begin
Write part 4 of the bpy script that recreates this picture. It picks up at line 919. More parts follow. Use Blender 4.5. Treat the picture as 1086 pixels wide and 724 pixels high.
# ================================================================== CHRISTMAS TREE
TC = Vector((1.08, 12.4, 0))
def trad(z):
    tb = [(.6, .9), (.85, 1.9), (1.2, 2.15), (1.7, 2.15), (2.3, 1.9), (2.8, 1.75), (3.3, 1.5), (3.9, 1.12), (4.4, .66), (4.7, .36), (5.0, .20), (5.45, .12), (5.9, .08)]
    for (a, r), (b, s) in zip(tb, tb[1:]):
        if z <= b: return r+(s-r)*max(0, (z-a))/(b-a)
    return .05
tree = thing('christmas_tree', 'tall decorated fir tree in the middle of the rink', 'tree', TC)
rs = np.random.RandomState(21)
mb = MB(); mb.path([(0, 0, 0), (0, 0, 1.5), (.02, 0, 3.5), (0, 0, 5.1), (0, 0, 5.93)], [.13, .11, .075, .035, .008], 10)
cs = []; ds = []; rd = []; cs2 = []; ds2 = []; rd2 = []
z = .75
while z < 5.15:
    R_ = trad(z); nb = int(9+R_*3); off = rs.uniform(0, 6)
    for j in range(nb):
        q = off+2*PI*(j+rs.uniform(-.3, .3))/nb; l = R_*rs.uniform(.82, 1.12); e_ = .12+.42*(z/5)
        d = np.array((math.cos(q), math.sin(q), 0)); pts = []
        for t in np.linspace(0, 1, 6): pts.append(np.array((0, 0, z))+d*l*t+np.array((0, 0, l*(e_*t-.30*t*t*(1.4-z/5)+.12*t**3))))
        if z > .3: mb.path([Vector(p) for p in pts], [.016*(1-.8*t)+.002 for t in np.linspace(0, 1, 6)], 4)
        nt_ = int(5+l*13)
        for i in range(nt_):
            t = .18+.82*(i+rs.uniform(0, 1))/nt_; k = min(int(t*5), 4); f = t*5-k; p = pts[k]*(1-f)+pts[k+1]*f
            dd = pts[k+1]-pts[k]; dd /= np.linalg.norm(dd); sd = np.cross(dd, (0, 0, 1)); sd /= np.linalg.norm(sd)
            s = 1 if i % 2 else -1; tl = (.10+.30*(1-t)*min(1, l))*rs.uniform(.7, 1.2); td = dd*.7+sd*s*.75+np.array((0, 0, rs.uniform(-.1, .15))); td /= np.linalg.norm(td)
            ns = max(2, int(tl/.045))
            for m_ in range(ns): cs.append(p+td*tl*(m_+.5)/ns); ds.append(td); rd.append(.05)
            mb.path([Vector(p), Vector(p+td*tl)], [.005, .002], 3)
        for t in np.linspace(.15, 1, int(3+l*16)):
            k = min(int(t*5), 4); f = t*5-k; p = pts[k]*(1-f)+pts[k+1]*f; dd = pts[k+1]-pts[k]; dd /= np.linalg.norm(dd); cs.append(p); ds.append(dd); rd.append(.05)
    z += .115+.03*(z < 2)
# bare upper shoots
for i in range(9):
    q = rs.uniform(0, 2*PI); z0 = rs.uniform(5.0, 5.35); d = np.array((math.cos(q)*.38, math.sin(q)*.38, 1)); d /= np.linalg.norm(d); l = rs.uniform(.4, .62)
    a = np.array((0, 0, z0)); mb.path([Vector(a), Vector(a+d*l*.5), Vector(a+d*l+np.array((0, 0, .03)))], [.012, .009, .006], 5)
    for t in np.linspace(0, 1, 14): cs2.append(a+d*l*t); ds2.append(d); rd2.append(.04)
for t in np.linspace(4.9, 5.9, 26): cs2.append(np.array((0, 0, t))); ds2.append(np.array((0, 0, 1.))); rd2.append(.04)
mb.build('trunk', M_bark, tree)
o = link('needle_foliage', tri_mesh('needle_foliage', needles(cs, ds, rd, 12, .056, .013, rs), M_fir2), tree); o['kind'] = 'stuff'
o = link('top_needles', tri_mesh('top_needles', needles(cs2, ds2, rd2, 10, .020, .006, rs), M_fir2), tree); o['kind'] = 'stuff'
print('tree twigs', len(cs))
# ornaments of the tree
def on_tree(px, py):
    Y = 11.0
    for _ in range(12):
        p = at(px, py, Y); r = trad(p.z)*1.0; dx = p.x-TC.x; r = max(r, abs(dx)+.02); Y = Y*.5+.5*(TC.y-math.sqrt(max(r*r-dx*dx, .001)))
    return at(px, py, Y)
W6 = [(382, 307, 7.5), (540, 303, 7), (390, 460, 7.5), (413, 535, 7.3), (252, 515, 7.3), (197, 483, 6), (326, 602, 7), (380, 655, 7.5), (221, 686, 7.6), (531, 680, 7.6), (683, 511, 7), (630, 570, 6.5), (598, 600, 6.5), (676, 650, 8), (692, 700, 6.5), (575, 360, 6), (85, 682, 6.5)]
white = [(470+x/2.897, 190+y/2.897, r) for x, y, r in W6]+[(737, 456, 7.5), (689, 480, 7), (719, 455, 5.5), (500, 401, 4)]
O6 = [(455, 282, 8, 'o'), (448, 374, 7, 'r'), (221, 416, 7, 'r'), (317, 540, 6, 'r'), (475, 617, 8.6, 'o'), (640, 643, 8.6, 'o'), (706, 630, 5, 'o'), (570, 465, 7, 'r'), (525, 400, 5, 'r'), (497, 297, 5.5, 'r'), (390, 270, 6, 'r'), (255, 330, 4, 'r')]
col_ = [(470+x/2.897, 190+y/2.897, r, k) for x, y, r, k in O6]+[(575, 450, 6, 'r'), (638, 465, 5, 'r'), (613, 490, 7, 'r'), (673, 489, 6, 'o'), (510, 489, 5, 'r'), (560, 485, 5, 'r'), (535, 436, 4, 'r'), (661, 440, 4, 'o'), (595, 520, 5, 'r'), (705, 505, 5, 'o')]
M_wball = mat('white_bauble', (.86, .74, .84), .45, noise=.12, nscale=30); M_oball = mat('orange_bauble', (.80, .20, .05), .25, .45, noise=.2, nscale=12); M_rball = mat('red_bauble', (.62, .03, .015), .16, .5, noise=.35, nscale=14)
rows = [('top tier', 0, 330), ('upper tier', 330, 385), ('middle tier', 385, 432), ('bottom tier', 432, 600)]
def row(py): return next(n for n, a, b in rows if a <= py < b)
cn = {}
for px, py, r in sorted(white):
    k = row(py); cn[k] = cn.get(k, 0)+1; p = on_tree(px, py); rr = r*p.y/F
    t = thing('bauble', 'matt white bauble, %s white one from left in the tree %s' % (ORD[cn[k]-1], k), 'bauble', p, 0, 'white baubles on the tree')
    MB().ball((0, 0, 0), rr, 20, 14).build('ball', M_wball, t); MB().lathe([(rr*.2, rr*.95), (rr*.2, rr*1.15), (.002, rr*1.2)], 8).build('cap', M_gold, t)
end
◆ GOAL:
From the first line to the last, please quote the material above exactly.

◆ ANSWER BELOW:
Write part 4 of the bpy script that recreates this picture. It picks up at line 919. More parts follow. Use Blender 4.5. Treat the picture as 1086 pixels wide and 724 pixels high.
# ================================================================== CHRISTMAS TREE
TC = Vector((1.08, 12.4, 0))
def trad(z):
    tb = [(.6, .9), (.85, 1.9), (1.2, 2.15), (1.7, 2.15), (2.3, 1.9), (2.8, 1.75), (3.3, 1.5), (3.9, 1.12), (4.4, .66), (4.7, .36), (5.0, .20), (5.45, .12), (5.9, .08)]
    for (a, r), (b, s) in zip(tb, tb[1:]):
        if z <= b: return r+(s-r)*max(0, (z-a))/(b-a)
    return .05
tree = thing('christmas_tree', 'tall decorated fir tree in the middle of the rink', 'tree', TC)
rs = np.random.RandomState(21)
mb = MB(); mb.path([(0, 0, 0), (0, 0, 1.5), (.02, 0, 3.5), (0, 0, 5.1), (0, 0, 5.93)], [.13, .11, .075, .035, .008], 10)
cs = []; ds = []; rd = []; cs2 = []; ds2 = []; rd2 = []
z = .75
while z < 5.15:
    R_ = trad(z); nb = int(9+R_*3); off = rs.uniform(0, 6)
    for j in range(nb):
        q = off+2*PI*(j+rs.uniform(-.3, .3))/nb; l = R_*rs.uniform(.82, 1.12); e_ = .12+.42*(z/5)
        d = np.array((math.cos(q), math.sin(q), 0)); pts = []
        for t in np.linspace(0, 1, 6): pts.append(np.array((0, 0, z))+d*l*t+np.array((0, 0, l*(e_*t-.30*t*t*(1.4-z/5)+.12*t**3))))
        if z > .3: mb.path([Vector(p) for p in pts], [.016*(1-.8*t)+.002 for t in np.linspace(0, 1, 6)], 4)
        nt_ = int(5+l*13)
        for i in range(nt_):
            t = .18+.82*(i+rs.uniform(0, 1))/nt_; k = min(int(t*5), 4); f = t*5-k; p = pts[k]*(1-f)+pts[k+1]*f
            dd = pts[k+1]-pts[k]; dd /= np.linalg.norm(dd); sd = np.cross(dd, (0, 0, 1)); sd /= np.linalg.norm(sd)
            s = 1 if i % 2 else -1; tl = (.10+.30*(1-t)*min(1, l))*rs.uniform(.7, 1.2); td = dd*.7+sd*s*.75+np.array((0, 0, rs.uniform(-.1, .15))); td /= np.linalg.norm(td)
            ns = max(2, int(tl/.045))
            for m_ in range(ns): cs.append(p+td*tl*(m_+.5)/ns); ds.append(td); rd.append(.05)
            mb.path([Vector(p), Vector(p+td*tl)], [.005, .002], 3)
        for t in np.linspace(.15, 1, int(3+l*16)):
            k = min(int(t*5), 4); f = t*5-k; p = pts[k]*(1-f)+pts[k+1]*f; dd = pts[k+1]-pts[k]; dd /= np.linalg.norm(dd); cs.append(p); ds.append(dd); rd.append(.05)
    z += .115+.03*(z < 2)
# bare upper shoots
for i in range(9):
    q = rs.uniform(0, 2*PI); z0 = rs.uniform(5.0, 5.35); d = np.array((math.cos(q)*.38, math.sin(q)*.38, 1)); d /= np.linalg.norm(d); l = rs.uniform(.4, .62)
    a = np.array((0, 0, z0)); mb.path([Vector(a), Vector(a+d*l*.5), Vector(a+d*l+np.array((0, 0, .03)))], [.012, .009, .006], 5)
    for t in np.linspace(0, 1, 14): cs2.append(a+d*l*t); ds2.append(d); rd2.append(.04)
for t in np.linspace(4.9, 5.9, 26): cs2.append(np.array((0, 0, t))); ds2.append(np.array((0, 0, 1.))); rd2.append(.04)
mb.build('trunk', M_bark, tree)
o = link('needle_foliage', tri_mesh('needle_foliage', needles(cs, ds, rd, 12, .056, .013, rs), M_fir2), tree); o['kind'] = 'stuff'
o = link('top_needles', tri_mesh('top_needles', needles(cs2, ds2, rd2, 10, .020, .006, rs), M_fir2), tree); o['kind'] = 'stuff'
print('tree twigs', len(cs))
# ornaments of the tree
def on_tree(px, py):
    Y = 11.0
    for _ in range(12):
        p = at(px, py, Y); r = trad(p.z)*1.0; dx = p.x-TC.x; r = max(r, abs(dx)+.02); Y = Y*.5+.5*(TC.y-math.sqrt(max(r*r-dx*dx, .001)))
    return at(px, py, Y)
W6 = [(382, 307, 7.5), (540, 303, 7), (390, 460, 7.5), (413, 535, 7.3), (252, 515, 7.3), (197, 483, 6), (326, 602, 7), (380, 655, 7.5), (221, 686, 7.6), (531, 680, 7.6), (683, 511, 7), (630, 570, 6.5), (598, 600, 6.5), (676, 650, 8), (692, 700, 6.5), (575, 360, 6), (85, 682, 6.5)]
white = [(470+x/2.897, 190+y/2.897, r) for x, y, r in W6]+[(737, 456, 7.5), (689, 480, 7), (719, 455, 5.5), (500, 401, 4)]
O6 = [(455, 282, 8, 'o'), (448, 374, 7, 'r'), (221, 416, 7, 'r'), (317, 540, 6, 'r'), (475, 617, 8.6, 'o'), (640, 643, 8.6, 'o'), (706, 630, 5, 'o'), (570, 465, 7, 'r'), (525, 400, 5, 'r'), (497, 297, 5.5, 'r'), (390, 270, 6, 'r'), (255, 330, 4, 'r')]
col_ = [(470+x/2.897, 190+y/2.897, r, k) for x, y, r, k in O6]+[(575, 450, 6, 'r'), (638, 465, 5, 'r'), (613, 490, 7, 'r'), (673, 489, 6, 'o'), (510, 489, 5, 'r'), (560, 485, 5, 'r'), (535, 436, 4, 'r'), (661, 440, 4, 'o'), (595, 520, 5, 'r'), (705, 505, 5, 'o')]
M_wball = mat('white_bauble', (.86, .74, .84), .45, noise=.12, nscale=30); M_oball = mat('orange_bauble', (.80, .20, .05), .25, .45, noise=.2, nscale=12); M_rball = mat('red_bauble', (.62, .03, .015), .16, .5, noise=.35, nscale=14)
rows = [('top tier', 0, 330), ('upper tier', 330, 385), ('middle tier', 385, 432), ('bottom tier', 432, 600)]
def row(py): return next(n for n, a, b in rows if a <= py < b)
cn = {}
for px, py, r in sorted(white):
    k = row(py); cn[k] = cn.get(k, 0)+1; p = on_tree(px, py); rr = r*p.y/F
    t = thing('bauble', 'matt white bauble, %s white one from left in the tree %s' % (ORD[cn[k]-1], k), 'bauble', p, 0, 'white baubles on the tree')
    MB().ball((0, 0, 0), rr, 20, 14).build('ball', M_wball, t); MB().lathe([(rr*.2, rr*.95), (rr*.2, rr*1.15), (.002, rr*1.2)], 8).build('cap', M_gold, t)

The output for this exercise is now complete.